Novamente presos, não tardou que certa justiça de pratos ávidos a quem lhos encha, que para aí inclina, desse a liberdade a todos. Um, nomeado acima, refugiado em Espanha, assassino do general Humberto Delgado (o General Sem Medo, herói dilecto do Diabo), vinha amiúde a Portugal com indiferença das autoridades deixando-se fotografar frente à Torre de Belém, herói também ele de um certo Portugal retrógrado dito de brandos costumes, adormecido mas não extinto, longe disso.
Aqui se suspende esta história verídica, que não a mais espantosa, do Diabo, cujo levou desta terra muita da sua capacidade de luta e o segredo dos Molhinhos de piri e piri.»

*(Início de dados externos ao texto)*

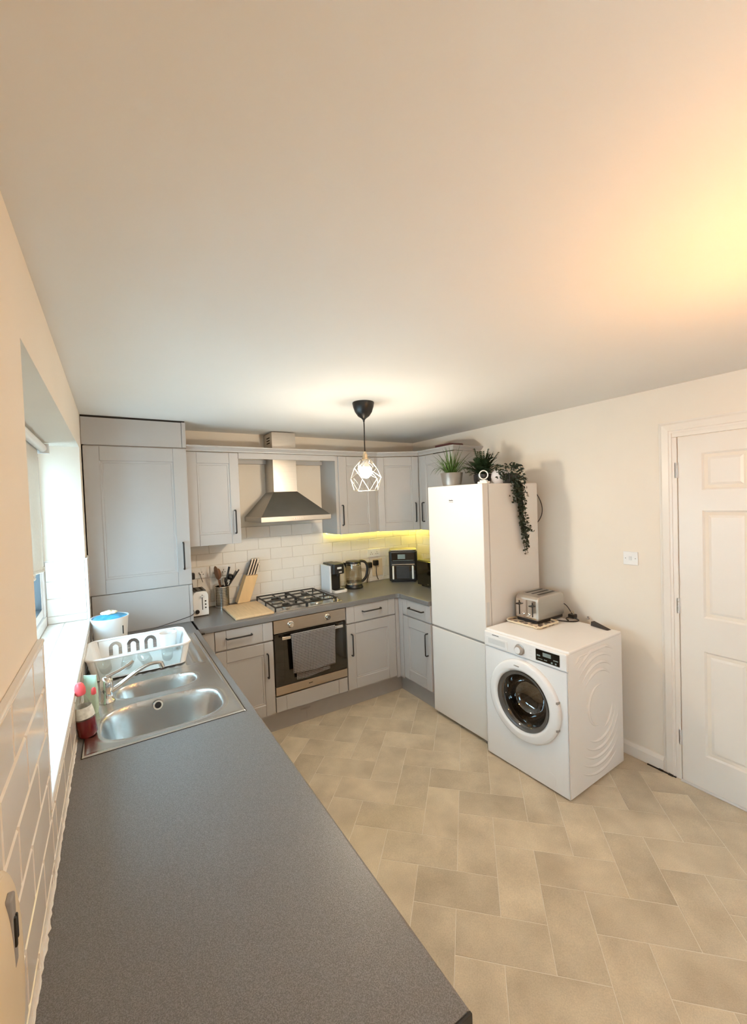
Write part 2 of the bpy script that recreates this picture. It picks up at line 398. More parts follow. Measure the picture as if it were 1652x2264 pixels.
wall_tiles(wb, [(.62, WX-.004, .912, 1.455), (1.003, 1.856, 1.455, 1.557)], (0, YB-.001, 0), (1,0,0), (0,0,1), (0,-1,0), PU, ROWS,
           lambda r: (1.436, 1.436, 1.541, 1.436, 1.541, 1.436, 1.541, 1.436)[r] + (.103 if r == 0 else 0))
obj('grout', MB().box(WX-.004, WX, 2.60, YB, .912, 1.455), M['grout'], wr)
wall_tiles(wr, [(2.60, YB-.008, .912, 1.455)], (WX-.001, 0, 0), (0,1,0), (0,0,1), (-1,0,0), PU, ROWS, lambda r: 3.5 + .103*(r % 2))
# left wall: run before the window, band under the sill, far pier; sill and far reveal
LR = [.912, .95, 1.05, 1.15, 1.25, 1.35, 1.452]
obj('grout', MB().box(0, .004, .25, 1.183, .912, 1.452).box(0, .004, 1.183, 3.24, .912, 1.07).box(0, .004, 3.072, 3.24, 1.07, 1.452), M['grout'], wl)
wall_tiles(wl, [(.25, 1.183, .912, 1.448), (1.183, 3.24, .912, 1.066), (3.072, 3.24, 1.066, 1.448)], (.001, 0, 0), (0,1,0), (0,0,1), (1,0,0), .2, LR,
           lambda r: .946 + (.1 if r % 2 else 0), ch=.005, t=.009, gap=.0016)
obj('grout', MB().box(-.197, 0, 1.19, 3.065, 1.072, 1.080).box(-.197, 0, 3.057, 3.065, 1.078, 1.455).box(-.197, 0, 1.190, 1.198, 1.078, 1.455), M['grout'], wl)
wall_tiles(wl, [(1.198, 3.057, -.195, -.002)], (0, 0, 1.077), (0,1,0), (1,0,0), (0,0,1), .2055, [-.195, -.115, -.002], lambda r: 2.486 - .103*(r % 2))
wall_tiles(wl, [(-.195, -.002, 1.084, 1.452)], (0, 3.0592, 0), (1,0,0), (0,0,1), (0,-1,0), .3, [1.084, 1.128, 1.232, 1.335, 1.452], lambda r: -.2)
wall_tiles(wl, [(-.195, -.002, 1.084, 1.452)], (0, 1.1958, 0), (1,0,0), (0,0,1), (0,1,0), .3, [1.084, 1.128, 1.232, 1.335, 1.452], lambda r: -.2)
# plastic edging trims
def struct(name, mb, m, label, bevel=0, cat='trim', **k):
    o = obj(name, mb, m, None, bevel=bevel, **k); tag(o, label, cat, kind='structure'); return o
struct('trim_1', MB().box(-.004, .011, 1.186, 3.069, 1.068, 1.086), M['plastic_w'], 'white plastic edge strip along the front of the tiled sill', .003)
struct('trim_2', MB().box(-.004, .011, 3.055, 3.071, 1.086, 1.458), M['plastic_w'], 'white plastic edge strip up the far corner of window recess', .003)
struct('trim_3', MB().box(.0, .013, .25, 1.188, 1.449, 1.457), M['plastic_w'], 'thin white edge strip on top of the left wall tiles', .002)
struct('trim_4', MB().box(-.197, .012, 3.052, 3.066, 1.452, 1.458).box(0, .012, 3.066, 3.24, 1.452, 1.458), M['plastic_w'], 'thin white strip on top of the tiles in window recess', .002)
struct('trim_5', MB().box(.0, .011, 1.180, 1.192, 1.068, 1.452), M['plastic_w'], 'white edge strip on the near corner of the window recess', .003)
# lumpy sealant along the worktop
b = MB(); pts = []; y = .35
while y < 3.2:
    pts.append((.010 + random.uniform(-.0012, .0012), y, .9145)); y += .012
rs = [.0035 + random.uniform(-.0006, .0008) + (.003 if .98 < p[1] < 1.06 and random.random() < .6 else 0) for p in pts]
obj('sealant', b.tube(pts, rs, 6), M['plastic_w'], wl, smooth=True)

# ---- window
w = thing('window_1', 'white framed window with lowered blind in the left wall', 'window', (-.225, 2.1275, 1.078)); w['kind'] = 'structure'
def wbx(x0, x1, ya, yb, za, zb): return MB().box(x0+.225, x1+.225, ya-2.1275, yb-2.1275, za-1.078, zb-1.078)
y0, y1, z0, z1 = WIN
fr = wbx(-.262, -.197, y0, y1, z0, z0+.06); fr.v += []
for q in ((-.262, -.197, y0, y1, z1-.06, z1), (-.262, -.197, y0, y0+.06, z0+.06, z1-.06), (-.262, -.197, y1-.06, y1, z0+.06, z1-.06), (-.262, -.197, 1.84, 1.90, z0+.06, z1-.06)):
    t_ = wbx(*q); fr.add(t_.v, t_.f)
obj('frame', fr, M['upvc'], w, bevel=.006)
for ya, yb in ((y0+.06, 1.84), (1.90, y1-.06)):
    s_ = MB()
    for q in ((ya+.004, yb-.004, z0+.064, z0+.118), (ya+.004, yb-.004, z1-.118, z1-.064), (ya+.004, ya+.056, z0+.118, z1-.118), (yb-.056, yb-.004, z0+.118, z1-.118)):
        t_ = wbx(-.255, -.207, *q); s_.add(t_.v, t_.f)
    sh = obj('sash', s_, M['upvc'], w, bevel=.006)
    gk = MB()
    for q in ((ya+.056, yb-.056, z0+.116, z0+.121), (ya+.056, yb-.056, z1-.121, z1-.116), (ya+.054, ya+.059, z0+.116, z1-.116), (yb-.059, yb-.054, z0+.116, z1-.116)):
        t_ = wbx(-.238, -.2055, *q); gk.add(t_.v, t_.f)
    obj('gasket', gk, M['black'], sh)
    obj('pane', wbx(-.234, -.230, ya+.05, yb-.05, z0+.11, z1-.11), M['pane'], w)
hd = wbx(-.207, -.196, 2.44, 2.47, 1.155, 1.185); hd.add(wbx(-.198, -.188, 2.44, 2.56, 1.163, 1.178).v, MB().box(0,1,0,1,0,1).f)
obj('handle', hd, M['upvc'], w, bevel=.003)

# second window behind the camera: the room's other daylight
w = thing('window_2', 'white framed window further back along the left wall behind the camera', 'window', (-.20, -1.05, .98)); w['kind'] = 'structure'
g2 = MB()
for q in ((-.03, .03, -.45, .45, 0, .06), (-.03, .03, -.45, .45, .98, 1.04), (-.03, .03, -.45, -.39, .06, .98), (-.03, .03, .39, .45, .06, .98), (-.03, .03, -.03, .03, .06, .98)): g2.box(*q)
obj('frame', g2, M['upvc'], w, bevel=.006)
for a, c in ((-.39, -.03), (.03, .39)): obj('pane', MB().box(-.002, .002, a, c, .06, .98), M['pane'], w)

# blind
bl = thing('roller_blind', 'cream fabric roller blind lowered over the top of the window', 'blind', (-.16, 2.08, 2.10))
obj('roller', MB().tube([(0, -.86, 0), (0, .83, 0)], .021, 14), M['plastic_w'], bl, smooth=True)
obj('bracket', MB().box(-.025, .03, .835, .845, -.03, .025).tube([(0, .83, 0), (0, .845, 0)], .012, 10), M['pale_pl'], bl, bevel=.002)
obj('bracket', MB().box(-.025, .03, -.875, -.865, -.03, .025), M['pale_pl'], bl, bevel=.002)
fb = MB(); nu, nv = 60, 16; vv = []
for i in range(nu+1):
    for j in range(nv+1):
        u = -.84 + 1.66*i/nu; t = j/nv; zz = -.01 - t*.645
        vv.append((-.02 + .010*t*math.sin(u*19 + 1) + .006*t*math.sin(u*41), u, zz))
k0 = len(vv); vv += [(x-.0015, y_, z_) for x, y_, z_ in vv]
ff = [(i*(nv+1)+j, (i+1)*(nv+1)+j, (i+1)*(nv+1)+j+1, i*(nv+1)+j+1) for i in range(nu) for j in range(nv)]
ff += [tuple(k0 + q for q in reversed(f)) for f in ff]
M['fabric'] = mat('cream blind fabric', (.72, .68, .62), .9, noise=.03, nscale=80, bump=.1, bscale=500)
_p = M['fabric'].node_tree; _t = _p.nodes.new('ShaderNodeBsdfTranslucent'); _t.inputs[0].default_value = (.55, .51, .46, 1); _x = _p.nodes.new('ShaderNodeMixShader'); _x.inputs[0].default_value = .2
_p.links.new(_p.nodes['Principled BSDF'].outputs[0], _x.inputs[1]); _p.links.new(_t.outputs[0], _x.inputs[2]); _p.links.new(_x.outputs[0], _p.nodes['Material Output'].inputs[0])
obj('fabric', fb.add(vv, ff), M['fabric'], bl, smooth=True)
hm = MB(); hm.tube([(-.02 + .010*math.sin(u*19+1) + .006*math.sin(u*41), u, -.662) for u in [-.84 + 1.66*i/60 for i in range(61)]], .009, 8)
obj('bottom_bar', hm, M['fabric'], bl, smooth=True)

# ------------------------------------------------------------------ door in the right wall
dy0, dy1 = .342, 1.104
d = thing('door_1', 'white six panel door with three hinges in the right wall', 'door', (WX, (dy0+dy1)/2, 0)); d['kind'] = 'structure'
def dpt(b_): return b_.xf(Matrix.Translation((-WX, -(dy0+dy1)/2, 0)))
XF = WX - .008
frame = MB(); cols = [(.987, 0), (.777, 0), (.669, 0), (.459, 0)]
ys = [dy1-.004, .985, .775, .671, .461, dy0+.004]; zs = [.006, .20, .812, 1.006, 1.622, 1.739, 1.949, 2.05]
# stiles and rails
for a, c in ((ys[1], ys[0]), (ys[3], ys[2]), (ys[5], ys[4])): frame.box(XF, WX+.03, a, c, zs[0], zs[7])
for a, c in ((zs[0], zs[1]), (zs[2], zs[3]), (zs[4], zs[5]), (zs[6], zs[7])):
    for p_, q_ in ((ys[2], ys[1]), (ys[4], ys[3])): frame.box(XF, WX+.03, p_, q_, a, c)
obj('door_frame', dpt(frame), M['trim'], d)
for p_, q_ in ((ys[2], ys[1]), (ys[4], ys[3])):
    for a, c in ((zs[1], zs[2]), (zs[3], zs[4]), (zs[5], zs[6])):
        def ring(i, x): return [(x, p_+i, a+i), (x, q_-i, a+i), (x, q_-i, c-i), (x, p_+i, c-i)]
        rg = [ring(0, XF), ring(.012, XF+.010), ring(.022, XF+.010), ring(.040, XF+.003)]
        pv = [v for r_ in rg for v in r_]; pf = [(k*4+i, k*4+(i+1) % 4, (k+1)*4+(i+1) % 4, (k+1)*4+i) for k in range(3) for i in range(4)] + [(12,13,14,15)]
        me_b = MB().add(pv, [tuple(reversed(f)) for f in pf]); obj('panel', dpt(me_b), M['trim'], d)
for zz in (1.86, 1.055, .26):
    hb = MB().box(XF-.004, XF+.004, dy1-.006, dy1+.012, zz-.045, zz+.045)
    for k in range(5): hb.tube([(XF-.006, dy1+.003, zz-.045+.018*k+.001), (XF-.006, dy1+.003, zz-.045+.018*k+.017)], .0045, 8)
    obj('hinge', dpt(hb), M['pale_pl'], d, smooth=True)
hb = MB().tube([(XF-.0, dy0+.06, 1.0), (XF-.05, dy0+.06, 1.0)], .009, 10).tube([(XF-.045, dy0+.06, 1.0), (XF-.045, dy0+.17, 1.0)], .008, 10)
obj('handle', dpt(hb), M['chrome'], d, smooth=True)
# frame (lining) and architrave
struct('trim_6', MB().box(WX-.012, WX+.02, dy1+.001, dy1+.028, 0, 2.055).box(WX-.012, WX+.02, dy0-.028, dy0-.001, 0, 2.055).box(WX-.012, WX+.02, dy0-.028, dy1+.028, 2.056, 2.082), M['trim'], 'white door lining round the panelled door', .002)
ap = []
for off, x in ((0, 0), (0, -.016), (.012, -.016), (.016, -.020), (.052, -.016), (.062, -.010), (.070, -.008), (.070, 0)): ap.append((off, x))
b = MB(); yi0, yi1, zi = dy0-.026, dy1+.026, 2.08
for o_, x in ap: b.v += [(WX+x, yi1+o_, 0), (WX+x, yi1+o_, zi+o_), (WX+x, yi0-o_, zi+o_), (WX+x, yi0-o_, 0)]
na = len(ap)
b.f += [(i*4+k, ((i+1) % na)*4+k, ((i+1) % na)*4+k+1, i*4+k+1) for i in range(na) for k in range(3)]
struct('trim_7', b, M['trim'], 'moulded white architrave round the panelled door')
struct('trim_8', MB().box(WX-.03, WX+.03, dy0-.02, dy1+.0, 0.0005, .006), M['pale_pl'], 'pale threshold strip under the panelled door', .002)
# skirting between washing machine and door, and on behind the door
def skirt(ya, yb): return MB().add([(WX-x, y_, z_) for y_ in (ya, yb) for x, z_ in ((0,.002),(.016,.002),(.016,.066),(.011,.078),(.006,.088),(0,.09))],
    [tuple(reversed(range(6))), tuple(range(6,12))] + [(i, (i+1) % 6, 6+(i+1) % 6, 6+i) for i in range(6)])
sk = skirt(1.200, 1.99); t_ = skirt(YF, dy0-.098); sk.add(t_.v, t_.f)
struct('baseboard_right', sk, M['trim'], 'white skirting board along the right wall beside the door', cat='skirting')
obj('skirting_gap_shade', MB().box(WX-.026, WX-.0165, 1.13, 1.29, .0006, .005).box(WX-.03, WX-.0165, 1.145, 1.17, .0006, .009).box(WX-.028, WX-.0165, 1.2, 1.225, .0006, .008), M['dark'], bpy.data.objects['baseboard_right'])  # dark strips on the floor paint the shade of the chipped skirting gap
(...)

Obs. Foi o máximo aquele 1975. Prec, Copcon, Grupo dos Nove, Suvs, «O povo é sereno. É só fumaça!», com rajadas de metralhadora no Terreiro do Paço etc. E, já no final, o «25 de Novembro», com o assalto nocturno, chaimites, morteiros, bazucas, dos Comandos ao quartel da Ajuda, da PM (Copcon).
Estive lá, e juro-vos que os videojogos actuais são uma pasmaceira ao pé daquilo. Dois mortos deles, um nosso. Depois desse «confronto final» que acabou com aquele disparate do «POVO É QUEM MAIS ORDENA», é que começou esta boa democracia dos corruptos (políticos, banqueiros, autarcas, presidentes de clubes e correlatos etc.), que nos governou até hoje, e promete. Não é mau, mas não se compara. Felizmente que a extrema-direita não tardará a chegar de novo ao poder e talvez os pides regressem ( como sopa no MEL, até por que estão implícitos na «Carta de Direitos Fundamentais na Era Digital», aprovada agora sem oposição de nenhum partido no Parlamento). Ainda espero reviver aqueles bons velhos tempos. «Onde estais doces ilusões/ Que fazieis bater os corações?». Ah, que saudades!